▶ **Goal of the exercise**:
Extract only the lines from the start of the entries below to the line with "from mathutils import Vector, Matrix", inclusive; omit every picture.

☆ ☆ ☆ ☆

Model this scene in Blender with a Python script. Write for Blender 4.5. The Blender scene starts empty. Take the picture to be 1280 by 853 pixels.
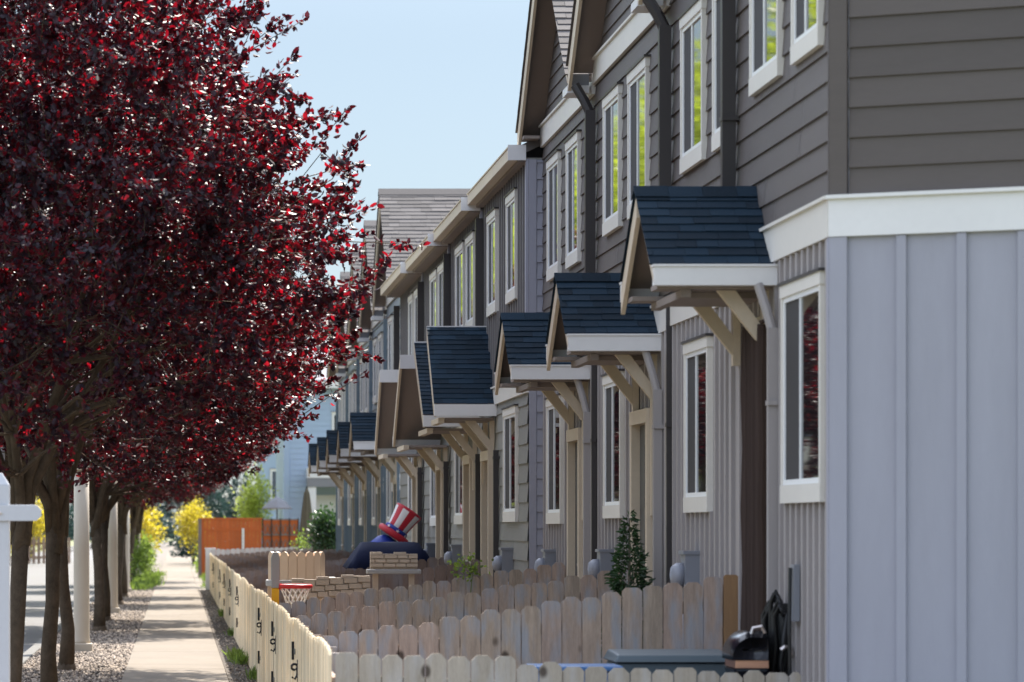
import bpy, math, random
import numpy as np
from mathutils import Vector, Matrix

random.seed(11)
RNG = np.random.default_rng(7)
SC = bpy.context.scene
COL = SC.collection
F, PX, PY, EYE = 4500.0, 221.0, 659.0, 1.745      # focal length and principal point of the 1280 px photograph, eye height

# ------------------------------------------------------------------ materials
def mat(name, col, rough=0.7, noise=0.0, nscale=3.0, stretch=(1, 1, 1), island=0.0, bump=0.0, bscale=40.0,
        spec=0.4, metallic=0.0, hue=0.0, col2=None, fine=0.0):
    m = bpy.data.materials.new(name)
    m.use_nodes = True
    nt = m.node_tree; N = nt.nodes; L = nt.links
    b = N['Principled BSDF']
    b.inputs['Roughness'].default_value = rough
    b.inputs['Metallic'].default_value = metallic
    b.inputs['Specular IOR Level'].default_value = spec
    tc = N.new('ShaderNodeTexCoord'); mp = N.new('ShaderNodeMapping')
    mp.inputs['Scale'].default_value = stretch
    L.new(tc.outputs['Object'], mp.inputs['Vector'])
    base = None
    hs = N.new('ShaderNodeHueSaturation')
    hs.inputs['Color'].default_value = (*col, 1)
    if col2 is not None:
        mx = N.new('ShaderNodeMix'); mx.data_type = 'RGBA'
        mx.inputs[6].default_value = (*col, 1); mx.inputs[7].default_value = (*col2, 1)
        g = N.new('ShaderNodeNewGeometry')
        L.new(g.outputs['Random Per Island'], mx.inputs[0])
        L.new(mx.outputs[2], hs.inputs['Color'])
    val = None
    def add(a, sock, amt):
        # a + (sock-.5)*amt
        s = N.new('ShaderNodeMath'); s.operation = 'MULTIPLY_ADD'
        L.new(sock, s.inputs[0]); s.inputs[1].default_value = amt
        if a is None: s.inputs[2].default_value = 1 - amt / 2
        else:
            s2 = N.new('ShaderNodeMath'); s2.operation = 'ADD'
            L.new(a, s2.inputs[0]); s2.inputs[1].default_value = -amt / 2
            L.new(s2.outputs[0], s.inputs[2])
        return s.outputs[0]
    if noise:
        nz = N.new('ShaderNodeTexNoise'); nz.inputs['Scale'].default_value = nscale
        nz.inputs['Detail'].default_value = 6; nz.inputs['Roughness'].default_value = 0.65
        L.new(mp.outputs[0], nz.inputs['Vector'])
        val = add(val, nz.outputs['Fac'], noise * 2.2)
    if fine:
        nz = N.new('ShaderNodeTexNoise'); nz.inputs['Scale'].default_value = nscale * 9
        nz.inputs['Detail'].default_value = 4
        L.new(mp.outputs[0], nz.inputs['Vector'])
        val = add(val, nz.outputs['Fac'], fine * 2.2)
    if island:
        g = N.new('ShaderNodeNewGeometry')
        val = add(val, g.outputs['Random Per Island'], island)
    if val is not None: L.new(val, hs.inputs['Value'])
    if hue:
        g = N.new('ShaderNodeNewGeometry')
        wn = N.new('ShaderNodeTexWhiteNoise'); wn.noise_dimensions = '1D'
        L.new(g.outputs['Random Per Island'], wn.inputs['W'])
        s = N.new('ShaderNodeMath'); s.operation = 'MULTIPLY_ADD'
        L.new(wn.outputs['Value'], s.inputs[0]); s.inputs[1].default_value = hue; s.inputs[2].default_value = 0.5 - hue / 2
        L.new(s.outputs[0], hs.inputs['Hue'])
    L.new(hs.outputs[0], b.inputs['Base Color'])
    if bump:
        nb = N.new('ShaderNodeTexNoise'); nb.inputs['Scale'].default_value = bscale
        nb.inputs['Detail'].default_value = 5
        L.new(mp.outputs[0], nb.inputs['Vector'])
        bp = N.new('ShaderNodeBump'); bp.inputs['Strength'].default_value = bump; bp.inputs['Distance'].default_value = 0.01
        L.new(nb.outputs['Fac'], bp.inputs['Height']); L.new(bp.outputs[0], b.inputs['Normal'])
    return m

def weather(m, tint, tscale=2.2, knots=True, amt=0.55):
    """grey-blue weathering patches and knots of weathered boards"""
    nt = m.node_tree; N = nt.nodes; L = nt.links; b = N['Principled BSDF']
    src = b.inputs['Base Color'].links[0].from_socket
    tc = N.new('ShaderNodeTexCoord'); mp = N.new('ShaderNodeMapping'); mp.inputs['Scale'].default_value = (4, 4, 1.0)
    L.new(tc.outputs['Object'], mp.inputs[0])
    nz = N.new('ShaderNodeTexNoise'); nz.inputs['Scale'].default_value = tscale; nz.inputs['Detail'].default_value = 5
    L.new(mp.outputs[0], nz.inputs['Vector'])
    rp = N.new('ShaderNodeMapRange'); rp.inputs['From Min'].default_value = 0.48; rp.inputs['From Max'].default_value = 0.66; rp.inputs['To Max'].default_value = amt
    L.new(nz.outputs['Fac'], rp.inputs[0])
    mx = N.new('ShaderNodeMix'); mx.data_type = 'RGBA'; L.new(rp.outputs[0], mx.inputs[0]); L.new(src, mx.inputs[6]); mx.inputs[7].default_value = (*tint, 1)
    out = mx.outputs[2]
    if knots:
        mp2 = N.new('ShaderNodeMapping'); mp2.inputs['Scale'].default_value = (4.5, 4.5, 3.2); L.new(tc.outputs['Object'], mp2.inputs[0])
        vo = N.new('ShaderNodeTexVoronoi'); vo.inputs['Scale'].default_value = 1.0; L.new(mp2.outputs[0], vo.inputs['Vector'])
        kr = N.new('ShaderNodeMapRange'); kr.inputs['From Min'].default_value = 0.10; kr.inputs['From Max'].default_value = 0.17; kr.inputs['To Min'].default_value = 0.85; kr.inputs['To Max'].default_value = 0.0
        L.new(vo.outputs['Distance'], kr.inputs[0])
        m2 = N.new('ShaderNodeMix'); m2.data_type = 'RGBA'; L.new(kr.outputs[0], m2.inputs[0]); L.new(out, m2.inputs[6]); m2.inputs[7].default_value = (0.045, 0.03, 0.022, 1)
        out = m2.outputs[2]
    L.new(out, b.inputs['Base Color'])

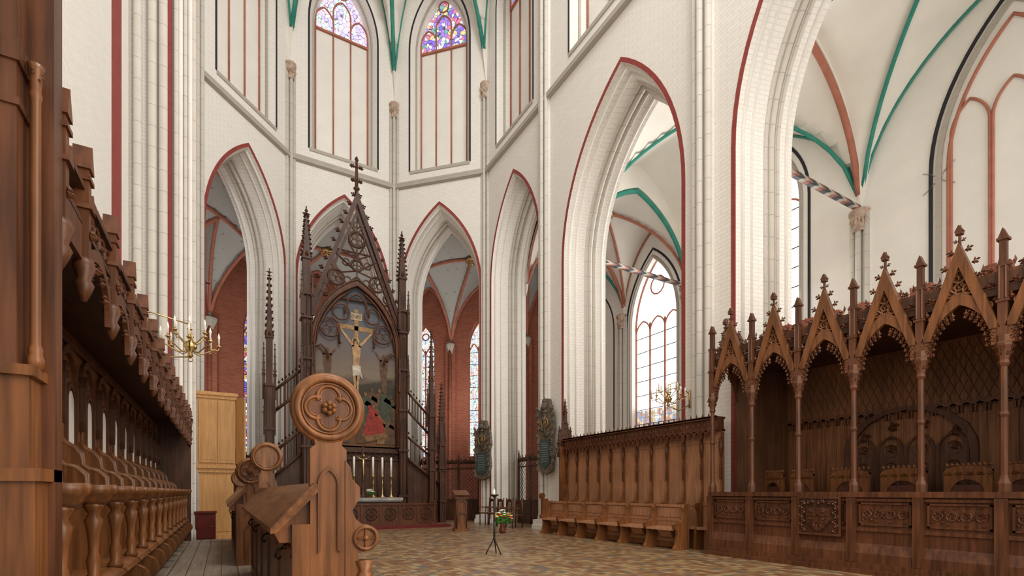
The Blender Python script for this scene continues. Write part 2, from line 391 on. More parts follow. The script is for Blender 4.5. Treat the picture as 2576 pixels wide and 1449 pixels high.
def shafts(x,y,ang,cap=True,ztop=17.1,off=.14,r=.06,matl=SH,capm=CAPM,z0=0):
    a=rad(ang);M=Matrix(((math.sin(a),math.cos(a),0,x),(-math.cos(a),math.sin(a),0,y),(0,0,1,0),(0,0,0,1)))
    m=MB()
    m.box(-off-r-.02,off+r+.02,-.06,.22,z0,ztop);o=struct(ntrim(),m,SHW,M)
    for dx,dy in ((-off,-.08),(0,-.14),(off,-.08)):
        m=MB();m.lathe([(r*1.4,z0),(r*1.4,z0+.35),(r,z0+.5),(r,ztop)],dx,dy,10);m.build('shaft',matl,o)
    if cap:
        b=MB();b.lathe([(r*2.3,ztop-.50),(r*2.6,ztop-.42),(r*2.3,ztop-.38),(r*2.9,ztop-.08),(r*3.5,ztop),(r*3.5,ztop+.08),(r*2.6,ztop+.12)],0,-.07,10,sm=False)
        for k in range(9):
            an=pi+pi*k/8; b.oct(r*2.8*math.cos(an),-.07+r*2.8*math.sin(an),ztop-.25+.06*(k%2),.045,.045,.1)
        b.build('capital',capm,o)
    return o
shafts(-.66,17.67,157.5);shafts(2.17,20.5,112.5);shafts(6.17,20.5,67.5);shafts(9.0,17.67,22.5)
shafts(9.0,13.5,0,cap=False,ztop=24,off=.17,r=.068);shafts(9.0,7.35,0,cap=False,ztop=24,off=.17,r=.068)
for x,y,a in ((9.0,17.67,22.5),(9.0,13.5,0),(6.17,20.5,67.5),(2.17,20.5,112.5),(9,7.35,0)):
    m=MB();m.box(-.38,.38,-.28,.25,0,.14);m.box(-.34,.34,-.26,.25,.14,.3);struct(ntrim(),m,WP,frame(x,y,a))
# ---------------------------------------------------------------- vaults
def g(t):
    R0=1.48;w=1-min(max(t,0),1);return math.sqrt(max(0,R0*R0-(R0-w)**2))/1.4
S0,R0_=17.15,6.9
webs=MB();ribs=[]
for phi in (0,45,90,135,180):
    a=rad(phi);n_=(math.cos(a),math.sin(a));t_=(math.sin(a),-math.cos(a))
    def P(u,v,dz=0):
        r=AP*u;tau=v*T8*r
        return (OX+n_[0]*r+t_[0]*tau,OY+n_[1]*r+t_[1]*tau,S0+R0_*g(min(u,abs(v)))+dz)
    V=[];F=[];nu,nv=12,24
    for i in range(nu+1):
        for j in range(nv+1): V.append(P(i/nu,-1+2*j/nv))
    for i in range(nu):
        for j in range(nv): F.append((i*(nv+1)+j,i*(nv+1)+j+1,(i+1)*(nv+1)+j+1,(i+1)*(nv+1)+j))
    webs.add(V,F,True)
    b=MB();b.tube([P(k/14*.97,1,-.1) for k in range(15)],.08,6);ribs.append(b)
    if phi==135: b=MB();b.tube([P(k/14*.97,-1,-.1) for k in range(15)],.08,6);ribs.append(b)
    b=MB();b.tube([P(.97,-.97+1.94*k/24,-.06) for k in range(25)],.04,5);ribs.append(b)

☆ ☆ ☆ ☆

▶ **Solution to this exercise**:
Model this scene in Blender with a Python script. Write for Blender 4.5. The Blender scene starts empty. Take the picture to be 1280 by 853 pixels.
import bpy, math, random
import numpy as np
from mathutils import Vector, Matrix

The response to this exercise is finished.